Cannibal Corpse - The Wretched Spawn

13 songs
44:22 minutes
***** ***
Metal Blade

Bandpage

It's already two years since I last reviewed an album by Cannibal Corpse, so there must have been quite a few fans eagerly awaiting their new masterpiece. Can The Wretched Spawn, their ninth album already, fulfil the expectations? The short answer is: yes! The longer answer comes below.

I am not that familiar with Cannibal Corpse, and always thought that they had been fine-tuning their style ever since Pat O'Brien (ex-Nevermore) joined the band. As he is not that much involved in the song writing of the new album, I rather start to see the improvements as a continual process of one of the longest living death metal bands. It will be hard for Cannibal Corpse to earn new fans at this mature stage of existence, but those who have been keeping the faith in the last couple of years will certainly not be disappointed in the new material.

The album starts with the breakneck Severed Head Stoning, the only song below two minutes, but the three following tracks don't break the three minutes frontier either. The title song is the first among three songs to run longer than four minutes. So much for the statistics. The music is still exquisite. Apart from the mid-tempo Festering In The Crypt, you'll only get high speed death metal, played at a amazingly high level. Most effective when played live, The Wretched Spawn not only showcases brutal fast death metal, but also some of the most insane guitar solos, at times nodding at early Slayer atonality, then again digging into territories of psychedelic craziness.

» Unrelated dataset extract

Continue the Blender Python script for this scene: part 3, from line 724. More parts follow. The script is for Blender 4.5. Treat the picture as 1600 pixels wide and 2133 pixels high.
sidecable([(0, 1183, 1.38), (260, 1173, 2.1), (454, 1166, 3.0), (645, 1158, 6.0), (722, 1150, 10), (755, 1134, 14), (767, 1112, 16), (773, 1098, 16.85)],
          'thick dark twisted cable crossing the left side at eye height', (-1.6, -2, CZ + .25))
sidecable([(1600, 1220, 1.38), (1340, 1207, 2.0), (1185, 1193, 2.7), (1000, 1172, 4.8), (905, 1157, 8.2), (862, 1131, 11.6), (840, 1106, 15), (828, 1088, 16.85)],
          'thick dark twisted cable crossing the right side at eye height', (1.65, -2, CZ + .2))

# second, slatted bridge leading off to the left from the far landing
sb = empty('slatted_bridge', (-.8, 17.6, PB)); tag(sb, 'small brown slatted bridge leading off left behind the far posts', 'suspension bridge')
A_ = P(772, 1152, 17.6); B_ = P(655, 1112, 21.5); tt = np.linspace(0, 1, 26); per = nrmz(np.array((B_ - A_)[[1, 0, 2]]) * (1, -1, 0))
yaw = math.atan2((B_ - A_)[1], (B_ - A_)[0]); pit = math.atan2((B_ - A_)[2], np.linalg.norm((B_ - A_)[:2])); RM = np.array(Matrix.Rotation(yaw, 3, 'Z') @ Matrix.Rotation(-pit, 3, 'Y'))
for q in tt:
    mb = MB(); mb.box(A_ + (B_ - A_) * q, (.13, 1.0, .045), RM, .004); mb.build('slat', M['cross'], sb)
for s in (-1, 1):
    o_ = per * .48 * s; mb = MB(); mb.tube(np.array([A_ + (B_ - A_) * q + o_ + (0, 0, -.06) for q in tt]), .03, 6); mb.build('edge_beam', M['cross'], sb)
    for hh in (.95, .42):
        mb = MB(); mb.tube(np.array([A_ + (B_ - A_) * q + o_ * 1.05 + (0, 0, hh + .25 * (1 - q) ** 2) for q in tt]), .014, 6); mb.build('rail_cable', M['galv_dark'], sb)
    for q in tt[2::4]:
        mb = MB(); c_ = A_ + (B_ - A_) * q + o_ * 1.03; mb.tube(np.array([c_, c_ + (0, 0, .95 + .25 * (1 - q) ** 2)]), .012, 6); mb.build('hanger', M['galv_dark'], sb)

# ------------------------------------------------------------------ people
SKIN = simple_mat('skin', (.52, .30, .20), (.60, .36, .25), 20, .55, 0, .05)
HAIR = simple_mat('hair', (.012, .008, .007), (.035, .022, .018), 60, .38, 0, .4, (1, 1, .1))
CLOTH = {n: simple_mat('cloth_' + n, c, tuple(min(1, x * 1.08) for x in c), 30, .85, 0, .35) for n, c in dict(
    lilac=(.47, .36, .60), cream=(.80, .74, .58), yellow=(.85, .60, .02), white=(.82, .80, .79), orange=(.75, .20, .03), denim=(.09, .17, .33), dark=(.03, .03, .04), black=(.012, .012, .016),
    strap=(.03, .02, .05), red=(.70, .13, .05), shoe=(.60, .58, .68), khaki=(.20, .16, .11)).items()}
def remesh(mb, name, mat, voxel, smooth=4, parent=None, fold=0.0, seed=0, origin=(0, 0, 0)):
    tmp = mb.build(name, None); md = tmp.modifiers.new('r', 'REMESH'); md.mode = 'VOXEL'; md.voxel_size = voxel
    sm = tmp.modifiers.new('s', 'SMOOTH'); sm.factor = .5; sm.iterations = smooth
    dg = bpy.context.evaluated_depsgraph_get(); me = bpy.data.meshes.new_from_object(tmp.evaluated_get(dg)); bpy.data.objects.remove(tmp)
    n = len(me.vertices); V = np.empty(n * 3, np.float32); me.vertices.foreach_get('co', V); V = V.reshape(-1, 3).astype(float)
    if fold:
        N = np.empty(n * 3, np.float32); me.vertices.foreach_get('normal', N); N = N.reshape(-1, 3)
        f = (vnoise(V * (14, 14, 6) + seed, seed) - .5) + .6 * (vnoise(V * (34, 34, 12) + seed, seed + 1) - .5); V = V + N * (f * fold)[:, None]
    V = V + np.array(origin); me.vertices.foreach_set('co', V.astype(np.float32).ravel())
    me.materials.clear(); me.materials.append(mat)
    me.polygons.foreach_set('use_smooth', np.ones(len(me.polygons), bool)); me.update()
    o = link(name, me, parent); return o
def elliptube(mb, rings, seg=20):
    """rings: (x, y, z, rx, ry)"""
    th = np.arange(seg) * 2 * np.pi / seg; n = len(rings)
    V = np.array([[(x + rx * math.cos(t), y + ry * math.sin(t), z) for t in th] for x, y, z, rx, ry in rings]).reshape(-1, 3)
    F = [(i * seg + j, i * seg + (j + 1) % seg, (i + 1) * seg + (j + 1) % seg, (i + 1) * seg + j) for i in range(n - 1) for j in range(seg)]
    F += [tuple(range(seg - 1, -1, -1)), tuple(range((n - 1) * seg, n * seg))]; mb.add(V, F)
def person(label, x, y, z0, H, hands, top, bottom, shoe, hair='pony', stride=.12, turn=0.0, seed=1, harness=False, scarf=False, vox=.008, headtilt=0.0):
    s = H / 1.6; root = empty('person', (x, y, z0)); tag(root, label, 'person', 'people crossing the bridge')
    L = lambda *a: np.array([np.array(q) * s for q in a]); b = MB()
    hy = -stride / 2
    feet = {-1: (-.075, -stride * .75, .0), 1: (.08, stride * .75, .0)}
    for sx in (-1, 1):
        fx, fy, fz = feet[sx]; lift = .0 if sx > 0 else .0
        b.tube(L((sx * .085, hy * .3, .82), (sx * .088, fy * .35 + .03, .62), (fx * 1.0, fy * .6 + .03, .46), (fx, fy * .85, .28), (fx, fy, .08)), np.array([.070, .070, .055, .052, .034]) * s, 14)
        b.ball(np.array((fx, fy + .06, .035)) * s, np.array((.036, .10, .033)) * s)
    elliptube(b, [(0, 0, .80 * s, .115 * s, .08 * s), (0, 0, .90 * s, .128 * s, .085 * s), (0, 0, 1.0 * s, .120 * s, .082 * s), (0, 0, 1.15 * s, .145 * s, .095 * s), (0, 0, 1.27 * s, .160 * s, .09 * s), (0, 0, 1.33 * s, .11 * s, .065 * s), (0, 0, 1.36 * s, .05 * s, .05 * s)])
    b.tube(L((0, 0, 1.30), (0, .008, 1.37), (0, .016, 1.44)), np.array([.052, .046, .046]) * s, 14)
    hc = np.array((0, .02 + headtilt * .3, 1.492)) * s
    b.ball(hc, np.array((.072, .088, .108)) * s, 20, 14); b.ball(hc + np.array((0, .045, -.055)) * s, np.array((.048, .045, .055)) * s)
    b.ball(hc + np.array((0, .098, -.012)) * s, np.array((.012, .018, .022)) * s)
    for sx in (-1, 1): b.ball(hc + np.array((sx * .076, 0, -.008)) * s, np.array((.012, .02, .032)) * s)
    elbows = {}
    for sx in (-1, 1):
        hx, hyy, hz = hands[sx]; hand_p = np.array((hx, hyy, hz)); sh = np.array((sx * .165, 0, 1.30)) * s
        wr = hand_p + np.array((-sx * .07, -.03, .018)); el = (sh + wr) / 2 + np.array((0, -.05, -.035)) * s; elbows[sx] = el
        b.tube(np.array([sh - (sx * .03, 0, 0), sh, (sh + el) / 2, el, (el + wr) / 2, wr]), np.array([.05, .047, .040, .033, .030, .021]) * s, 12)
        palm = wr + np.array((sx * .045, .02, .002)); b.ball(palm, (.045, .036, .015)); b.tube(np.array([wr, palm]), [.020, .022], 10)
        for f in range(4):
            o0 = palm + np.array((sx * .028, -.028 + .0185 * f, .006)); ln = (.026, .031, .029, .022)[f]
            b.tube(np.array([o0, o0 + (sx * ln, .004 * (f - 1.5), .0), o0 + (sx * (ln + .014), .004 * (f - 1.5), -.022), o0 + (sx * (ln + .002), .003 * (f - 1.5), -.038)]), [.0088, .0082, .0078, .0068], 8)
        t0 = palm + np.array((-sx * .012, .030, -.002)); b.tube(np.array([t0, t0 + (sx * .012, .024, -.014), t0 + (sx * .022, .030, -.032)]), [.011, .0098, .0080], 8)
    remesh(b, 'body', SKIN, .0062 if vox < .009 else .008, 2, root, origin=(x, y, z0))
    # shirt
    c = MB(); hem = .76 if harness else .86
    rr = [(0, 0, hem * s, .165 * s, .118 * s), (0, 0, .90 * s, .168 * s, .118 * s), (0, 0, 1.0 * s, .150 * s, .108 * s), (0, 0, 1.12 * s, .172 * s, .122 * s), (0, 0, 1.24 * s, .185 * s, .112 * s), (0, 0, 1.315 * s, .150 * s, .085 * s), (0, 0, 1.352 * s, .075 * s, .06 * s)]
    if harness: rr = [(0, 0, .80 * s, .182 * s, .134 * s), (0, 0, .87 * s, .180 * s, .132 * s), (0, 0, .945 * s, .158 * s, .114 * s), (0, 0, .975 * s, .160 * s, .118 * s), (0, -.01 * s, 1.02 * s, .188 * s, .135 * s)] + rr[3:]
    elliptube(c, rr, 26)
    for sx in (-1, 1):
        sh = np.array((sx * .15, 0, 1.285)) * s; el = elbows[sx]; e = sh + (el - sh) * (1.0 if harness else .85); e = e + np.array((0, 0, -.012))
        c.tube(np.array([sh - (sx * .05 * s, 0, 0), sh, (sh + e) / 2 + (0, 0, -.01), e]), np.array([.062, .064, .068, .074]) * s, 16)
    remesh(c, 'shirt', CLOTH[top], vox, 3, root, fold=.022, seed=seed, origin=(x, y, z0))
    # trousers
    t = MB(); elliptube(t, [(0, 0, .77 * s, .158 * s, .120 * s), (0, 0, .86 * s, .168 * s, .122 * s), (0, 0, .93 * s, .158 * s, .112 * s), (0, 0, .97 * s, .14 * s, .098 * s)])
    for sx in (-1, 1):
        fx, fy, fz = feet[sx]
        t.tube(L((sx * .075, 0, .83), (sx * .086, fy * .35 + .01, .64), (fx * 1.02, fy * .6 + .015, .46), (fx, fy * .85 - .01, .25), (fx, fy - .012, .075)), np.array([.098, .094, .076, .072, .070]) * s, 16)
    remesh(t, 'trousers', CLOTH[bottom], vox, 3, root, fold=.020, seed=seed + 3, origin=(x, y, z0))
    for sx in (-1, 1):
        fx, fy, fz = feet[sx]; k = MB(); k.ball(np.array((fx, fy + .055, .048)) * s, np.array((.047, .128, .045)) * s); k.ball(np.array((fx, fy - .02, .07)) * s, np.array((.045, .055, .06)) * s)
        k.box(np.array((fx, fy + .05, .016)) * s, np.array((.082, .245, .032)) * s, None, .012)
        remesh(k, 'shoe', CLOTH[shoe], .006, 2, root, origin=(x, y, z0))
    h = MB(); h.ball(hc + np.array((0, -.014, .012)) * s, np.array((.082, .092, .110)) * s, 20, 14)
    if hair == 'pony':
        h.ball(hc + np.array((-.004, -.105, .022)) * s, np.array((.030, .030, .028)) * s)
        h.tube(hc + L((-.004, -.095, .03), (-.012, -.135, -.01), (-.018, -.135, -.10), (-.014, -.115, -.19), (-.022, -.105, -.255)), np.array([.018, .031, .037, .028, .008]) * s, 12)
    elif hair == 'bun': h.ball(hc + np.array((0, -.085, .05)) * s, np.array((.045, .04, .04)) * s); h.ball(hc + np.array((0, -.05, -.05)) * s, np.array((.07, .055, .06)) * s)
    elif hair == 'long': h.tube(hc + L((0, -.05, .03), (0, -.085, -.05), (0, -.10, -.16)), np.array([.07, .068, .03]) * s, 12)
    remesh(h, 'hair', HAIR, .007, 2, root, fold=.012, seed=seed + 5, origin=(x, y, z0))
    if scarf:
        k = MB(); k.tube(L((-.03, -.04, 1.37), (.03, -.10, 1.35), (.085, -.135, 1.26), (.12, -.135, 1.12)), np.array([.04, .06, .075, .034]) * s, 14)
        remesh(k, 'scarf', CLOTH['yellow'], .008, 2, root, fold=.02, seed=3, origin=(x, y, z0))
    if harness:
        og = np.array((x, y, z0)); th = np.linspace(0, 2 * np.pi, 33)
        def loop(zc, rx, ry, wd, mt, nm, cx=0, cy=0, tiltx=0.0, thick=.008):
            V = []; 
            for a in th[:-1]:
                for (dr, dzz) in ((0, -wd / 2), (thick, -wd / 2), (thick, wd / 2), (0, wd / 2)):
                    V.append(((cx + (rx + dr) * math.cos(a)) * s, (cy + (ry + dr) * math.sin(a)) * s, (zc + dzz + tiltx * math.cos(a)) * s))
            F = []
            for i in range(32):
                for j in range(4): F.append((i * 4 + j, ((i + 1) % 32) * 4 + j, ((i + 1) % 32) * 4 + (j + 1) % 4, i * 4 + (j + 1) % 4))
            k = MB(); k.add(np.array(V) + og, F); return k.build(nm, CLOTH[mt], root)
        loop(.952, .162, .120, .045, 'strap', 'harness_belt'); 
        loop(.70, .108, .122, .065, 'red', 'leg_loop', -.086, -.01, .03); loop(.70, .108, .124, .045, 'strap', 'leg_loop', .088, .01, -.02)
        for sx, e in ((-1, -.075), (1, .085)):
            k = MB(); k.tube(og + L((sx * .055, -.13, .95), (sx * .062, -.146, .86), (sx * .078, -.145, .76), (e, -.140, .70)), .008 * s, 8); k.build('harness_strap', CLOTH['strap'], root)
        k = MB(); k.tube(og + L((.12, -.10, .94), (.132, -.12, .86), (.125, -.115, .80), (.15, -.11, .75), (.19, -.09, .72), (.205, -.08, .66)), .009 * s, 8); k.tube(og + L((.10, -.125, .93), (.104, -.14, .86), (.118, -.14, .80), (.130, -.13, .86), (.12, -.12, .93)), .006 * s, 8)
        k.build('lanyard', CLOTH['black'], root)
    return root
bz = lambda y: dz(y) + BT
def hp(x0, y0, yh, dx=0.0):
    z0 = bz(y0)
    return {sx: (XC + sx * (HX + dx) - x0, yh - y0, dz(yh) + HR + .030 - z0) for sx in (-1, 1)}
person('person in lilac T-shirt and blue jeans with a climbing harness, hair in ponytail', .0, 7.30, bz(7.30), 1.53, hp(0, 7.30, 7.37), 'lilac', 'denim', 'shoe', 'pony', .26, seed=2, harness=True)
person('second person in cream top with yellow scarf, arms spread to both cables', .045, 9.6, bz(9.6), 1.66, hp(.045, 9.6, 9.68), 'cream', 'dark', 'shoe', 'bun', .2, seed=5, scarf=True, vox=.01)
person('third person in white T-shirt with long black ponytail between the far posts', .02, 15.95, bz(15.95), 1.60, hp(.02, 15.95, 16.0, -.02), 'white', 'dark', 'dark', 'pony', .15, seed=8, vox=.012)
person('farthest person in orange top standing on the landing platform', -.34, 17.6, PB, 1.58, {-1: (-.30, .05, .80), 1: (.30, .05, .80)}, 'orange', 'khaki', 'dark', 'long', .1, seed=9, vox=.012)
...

Cannibal Corpse still stand for a maximum amount of quality metal, produced by Neil Kernon, thus guaranteeing perfect sound. The lyrics are still as gory as they used to be, but I doubt that this matters that much to their fans anymore. The music appeals as well to pure death metal freaks as well as to more technically inclined rock fans. They may not have reinvented themselves, the narrowness of their genre doesn't allow too many innovations, but they proved again that they are true masters of the trade.